### REQUIREMENT
Copy the lines that follow, keeping every character the same.

### SOURCE DATA
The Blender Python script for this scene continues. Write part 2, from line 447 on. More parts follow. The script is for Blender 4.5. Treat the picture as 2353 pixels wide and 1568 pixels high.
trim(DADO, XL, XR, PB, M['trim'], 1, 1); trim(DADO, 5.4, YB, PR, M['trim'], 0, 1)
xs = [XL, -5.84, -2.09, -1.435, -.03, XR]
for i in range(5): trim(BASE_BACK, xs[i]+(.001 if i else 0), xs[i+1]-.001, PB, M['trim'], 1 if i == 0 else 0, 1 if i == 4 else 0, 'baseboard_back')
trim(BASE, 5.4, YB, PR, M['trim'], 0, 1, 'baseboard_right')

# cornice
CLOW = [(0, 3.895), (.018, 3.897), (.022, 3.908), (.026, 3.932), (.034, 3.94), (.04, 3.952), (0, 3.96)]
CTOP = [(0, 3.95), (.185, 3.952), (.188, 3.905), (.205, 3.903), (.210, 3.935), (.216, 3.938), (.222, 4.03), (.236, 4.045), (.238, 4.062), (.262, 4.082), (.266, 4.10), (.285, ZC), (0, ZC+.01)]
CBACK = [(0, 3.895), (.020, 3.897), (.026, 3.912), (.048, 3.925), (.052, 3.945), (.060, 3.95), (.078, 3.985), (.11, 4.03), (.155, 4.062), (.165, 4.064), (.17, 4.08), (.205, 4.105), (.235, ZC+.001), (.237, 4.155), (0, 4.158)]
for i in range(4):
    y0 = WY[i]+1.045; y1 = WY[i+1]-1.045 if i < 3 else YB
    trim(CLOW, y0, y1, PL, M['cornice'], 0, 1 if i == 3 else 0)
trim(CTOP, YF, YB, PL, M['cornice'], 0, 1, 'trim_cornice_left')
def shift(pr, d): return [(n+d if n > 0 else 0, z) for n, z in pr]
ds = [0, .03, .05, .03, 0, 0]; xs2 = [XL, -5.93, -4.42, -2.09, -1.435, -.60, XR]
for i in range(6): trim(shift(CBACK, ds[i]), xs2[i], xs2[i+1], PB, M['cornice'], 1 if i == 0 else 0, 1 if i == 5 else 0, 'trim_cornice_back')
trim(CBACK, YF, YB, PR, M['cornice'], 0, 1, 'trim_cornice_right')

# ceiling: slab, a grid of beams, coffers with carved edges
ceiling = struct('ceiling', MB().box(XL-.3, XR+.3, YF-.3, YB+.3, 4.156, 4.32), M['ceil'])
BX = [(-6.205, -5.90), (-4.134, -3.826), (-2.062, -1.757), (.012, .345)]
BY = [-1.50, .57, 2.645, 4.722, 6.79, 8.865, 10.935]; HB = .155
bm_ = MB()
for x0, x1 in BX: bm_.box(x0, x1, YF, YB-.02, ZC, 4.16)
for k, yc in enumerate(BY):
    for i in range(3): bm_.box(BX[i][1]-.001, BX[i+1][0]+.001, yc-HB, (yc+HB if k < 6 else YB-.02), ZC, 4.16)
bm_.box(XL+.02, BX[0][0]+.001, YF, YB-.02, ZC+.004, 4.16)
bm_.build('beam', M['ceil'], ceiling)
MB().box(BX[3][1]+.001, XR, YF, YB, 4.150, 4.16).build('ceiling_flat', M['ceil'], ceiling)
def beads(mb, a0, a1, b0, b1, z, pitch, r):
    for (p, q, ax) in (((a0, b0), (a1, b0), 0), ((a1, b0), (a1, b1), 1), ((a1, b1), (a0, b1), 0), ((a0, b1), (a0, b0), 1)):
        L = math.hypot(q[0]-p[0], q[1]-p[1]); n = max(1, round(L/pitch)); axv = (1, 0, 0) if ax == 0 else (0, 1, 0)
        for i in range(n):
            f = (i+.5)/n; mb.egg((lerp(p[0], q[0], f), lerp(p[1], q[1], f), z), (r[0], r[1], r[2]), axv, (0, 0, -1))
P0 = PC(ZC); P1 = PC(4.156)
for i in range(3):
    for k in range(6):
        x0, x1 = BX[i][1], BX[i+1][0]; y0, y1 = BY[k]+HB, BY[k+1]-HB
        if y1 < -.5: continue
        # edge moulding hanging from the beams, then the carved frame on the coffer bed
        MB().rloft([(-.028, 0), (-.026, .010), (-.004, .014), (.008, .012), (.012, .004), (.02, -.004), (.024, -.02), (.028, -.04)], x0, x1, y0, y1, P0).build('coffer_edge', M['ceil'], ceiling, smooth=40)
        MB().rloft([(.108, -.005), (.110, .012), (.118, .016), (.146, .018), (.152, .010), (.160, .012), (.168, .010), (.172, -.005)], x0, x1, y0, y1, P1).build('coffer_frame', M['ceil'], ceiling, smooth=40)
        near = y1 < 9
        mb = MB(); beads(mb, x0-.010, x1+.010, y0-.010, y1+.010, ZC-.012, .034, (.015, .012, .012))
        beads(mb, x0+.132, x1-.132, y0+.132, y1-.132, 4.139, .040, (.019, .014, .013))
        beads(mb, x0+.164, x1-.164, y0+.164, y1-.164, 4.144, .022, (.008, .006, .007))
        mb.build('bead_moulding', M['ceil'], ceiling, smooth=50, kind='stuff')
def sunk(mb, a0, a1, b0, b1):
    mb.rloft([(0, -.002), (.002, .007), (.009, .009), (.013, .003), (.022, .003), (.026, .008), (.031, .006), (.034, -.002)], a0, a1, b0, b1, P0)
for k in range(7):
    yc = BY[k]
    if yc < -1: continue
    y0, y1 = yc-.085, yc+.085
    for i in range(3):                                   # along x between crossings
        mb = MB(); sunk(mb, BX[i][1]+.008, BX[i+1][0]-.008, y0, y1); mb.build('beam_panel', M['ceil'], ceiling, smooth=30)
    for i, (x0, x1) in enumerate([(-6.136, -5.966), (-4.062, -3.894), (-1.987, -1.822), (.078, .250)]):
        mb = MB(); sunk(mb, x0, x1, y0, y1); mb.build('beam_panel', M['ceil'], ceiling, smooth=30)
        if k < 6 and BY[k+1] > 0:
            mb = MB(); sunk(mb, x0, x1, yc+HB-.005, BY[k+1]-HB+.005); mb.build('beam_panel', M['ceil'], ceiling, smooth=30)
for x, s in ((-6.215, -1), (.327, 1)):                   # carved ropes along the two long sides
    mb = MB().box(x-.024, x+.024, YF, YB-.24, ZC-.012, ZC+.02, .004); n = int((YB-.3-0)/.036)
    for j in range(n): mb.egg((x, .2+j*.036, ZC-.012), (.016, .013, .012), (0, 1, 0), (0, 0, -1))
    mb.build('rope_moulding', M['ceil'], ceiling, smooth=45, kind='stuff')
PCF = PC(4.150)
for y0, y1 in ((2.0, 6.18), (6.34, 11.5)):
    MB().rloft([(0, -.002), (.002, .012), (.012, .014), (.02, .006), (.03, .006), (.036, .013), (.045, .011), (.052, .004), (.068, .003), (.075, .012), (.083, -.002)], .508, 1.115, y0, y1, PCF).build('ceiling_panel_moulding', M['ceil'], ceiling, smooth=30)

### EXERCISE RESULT
The Blender Python script for this scene continues. Write part 2, from line 447 on. More parts follow. The script is for Blender 4.5. Treat the picture as 2353 pixels wide and 1568 pixels high.
trim(DADO, XL, XR, PB, M['trim'], 1, 1); trim(DADO, 5.4, YB, PR, M['trim'], 0, 1)
xs = [XL, -5.84, -2.09, -1.435, -.03, XR]
for i in range(5): trim(BASE_BACK, xs[i]+(.001 if i else 0), xs[i+1]-.001, PB, M['trim'], 1 if i == 0 else 0, 1 if i == 4 else 0, 'baseboard_back')
trim(BASE, 5.4, YB, PR, M['trim'], 0, 1, 'baseboard_right')

# cornice
CLOW = [(0, 3.895), (.018, 3.897), (.022, 3.908), (.026, 3.932), (.034, 3.94), (.04, 3.952), (0, 3.96)]
CTOP = [(0, 3.95), (.185, 3.952), (.188, 3.905), (.205, 3.903), (.210, 3.935), (.216, 3.938), (.222, 4.03), (.236, 4.045), (.238, 4.062), (.262, 4.082), (.266, 4.10), (.285, ZC), (0, ZC+.01)]
CBACK = [(0, 3.895), (.020, 3.897), (.026, 3.912), (.048, 3.925), (.052, 3.945), (.060, 3.95), (.078, 3.985), (.11, 4.03), (.155, 4.062), (.165, 4.064), (.17, 4.08), (.205, 4.105), (.235, ZC+.001), (.237, 4.155), (0, 4.158)]
for i in range(4):
    y0 = WY[i]+1.045; y1 = WY[i+1]-1.045 if i < 3 else YB
    trim(CLOW, y0, y1, PL, M['cornice'], 0, 1 if i == 3 else 0)
trim(CTOP, YF, YB, PL, M['cornice'], 0, 1, 'trim_cornice_left')
def shift(pr, d): return [(n+d if n > 0 else 0, z) for n, z in pr]
ds = [0, .03, .05, .03, 0, 0]; xs2 = [XL, -5.93, -4.42, -2.09, -1.435, -.60, XR]
for i in range(6): trim(shift(CBACK, ds[i]), xs2[i], xs2[i+1], PB, M['cornice'], 1 if i == 0 else 0, 1 if i == 5 else 0, 'trim_cornice_back')
trim(CBACK, YF, YB, PR, M['cornice'], 0, 1, 'trim_cornice_right')

# ceiling: slab, a grid of beams, coffers with carved edges
ceiling = struct('ceiling', MB().box(XL-.3, XR+.3, YF-.3, YB+.3, 4.156, 4.32), M['ceil'])
BX = [(-6.205, -5.90), (-4.134, -3.826), (-2.062, -1.757), (.012, .345)]
BY = [-1.50, .57, 2.645, 4.722, 6.79, 8.865, 10.935]; HB = .155
bm_ = MB()
for x0, x1 in BX: bm_.box(x0, x1, YF, YB-.02, ZC, 4.16)
for k, yc in enumerate(BY):
    for i in range(3): bm_.box(BX[i][1]-.001, BX[i+1][0]+.001, yc-HB, (yc+HB if k < 6 else YB-.02), ZC, 4.16)
bm_.box(XL+.02, BX[0][0]+.001, YF, YB-.02, ZC+.004, 4.16)
bm_.build('beam', M['ceil'], ceiling)
MB().box(BX[3][1]+.001, XR, YF, YB, 4.150, 4.16).build('ceiling_flat', M['ceil'], ceiling)
def beads(mb, a0, a1, b0, b1, z, pitch, r):
    for (p, q, ax) in (((a0, b0), (a1, b0), 0), ((a1, b0), (a1, b1), 1), ((a1, b1), (a0, b1), 0), ((a0, b1), (a0, b0), 1)):
        L = math.hypot(q[0]-p[0], q[1]-p[1]); n = max(1, round(L/pitch)); axv = (1, 0, 0) if ax == 0 else (0, 1, 0)
        for i in range(n):
            f = (i+.5)/n; mb.egg((lerp(p[0], q[0], f), lerp(p[1], q[1], f), z), (r[0], r[1], r[2]), axv, (0, 0, -1))
P0 = PC(ZC); P1 = PC(4.156)
for i in range(3):
    for k in range(6):
        x0, x1 = BX[i][1], BX[i+1][0]; y0, y1 = BY[k]+HB, BY[k+1]-HB
        if y1 < -.5: continue
        # edge moulding hanging from the beams, then the carved frame on the coffer bed
        MB().rloft([(-.028, 0), (-.026, .010), (-.004, .014), (.008, .012), (.012, .004), (.02, -.004), (.024, -.02), (.028, -.04)], x0, x1, y0, y1, P0).build('coffer_edge', M['ceil'], ceiling, smooth=40)
        MB().rloft([(.108, -.005), (.110, .012), (.118, .016), (.146, .018), (.152, .010), (.160, .012), (.168, .010), (.172, -.005)], x0, x1, y0, y1, P1).build('coffer_frame', M['ceil'], ceiling, smooth=40)
        near = y1 < 9
        mb = MB(); beads(mb, x0-.010, x1+.010, y0-.010, y1+.010, ZC-.012, .034, (.015, .012, .012))
        beads(mb, x0+.132, x1-.132, y0+.132, y1-.132, 4.139, .040, (.019, .014, .013))
        beads(mb, x0+.164, x1-.164, y0+.164, y1-.164, 4.144, .022, (.008, .006, .007))
        mb.build('bead_moulding', M['ceil'], ceiling, smooth=50, kind='stuff')
def sunk(mb, a0, a1, b0, b1):
    mb.rloft([(0, -.002), (.002, .007), (.009, .009), (.013, .003), (.022, .003), (.026, .008), (.031, .006), (.034, -.002)], a0, a1, b0, b1, P0)
for k in range(7):
    yc = BY[k]
    if yc < -1: continue
    y0, y1 = yc-.085, yc+.085
    for i in range(3):                                   # along x between crossings
        mb = MB(); sunk(mb, BX[i][1]+.008, BX[i+1][0]-.008, y0, y1); mb.build('beam_panel', M['ceil'], ceiling, smooth=30)
    for i, (x0, x1) in enumerate([(-6.136, -5.966), (-4.062, -3.894), (-1.987, -1.822), (.078, .250)]):
        mb = MB(); sunk(mb, x0, x1, y0, y1); mb.build('beam_panel', M['ceil'], ceiling, smooth=30)
        if k < 6 and BY[k+1] > 0:
            mb = MB(); sunk(mb, x0, x1, yc+HB-.005, BY[k+1]-HB+.005); mb.build('beam_panel', M['ceil'], ceiling, smooth=30)
for x, s in ((-6.215, -1), (.327, 1)):                   # carved ropes along the two long sides
    mb = MB().box(x-.024, x+.024, YF, YB-.24, ZC-.012, ZC+.02, .004); n = int((YB-.3-0)/.036)
    for j in range(n): mb.egg((x, .2+j*.036, ZC-.012), (.016, .013, .012), (0, 1, 0), (0, 0, -1))
    mb.build('rope_moulding', M['ceil'], ceiling, smooth=45, kind='stuff')
PCF = PC(4.150)
for y0, y1 in ((2.0, 6.18), (6.34, 11.5)):
    MB().rloft([(0, -.002), (.002, .012), (.012, .014), (.02, .006), (.03, .006), (.036, .013), (.045, .011), (.052, .004), (.068, .003), (.075, .012), (.083, -.002)], .508, 1.115, y0, y1, PCF).build('ceiling_panel_moulding', M['ceil'], ceiling, smooth=30)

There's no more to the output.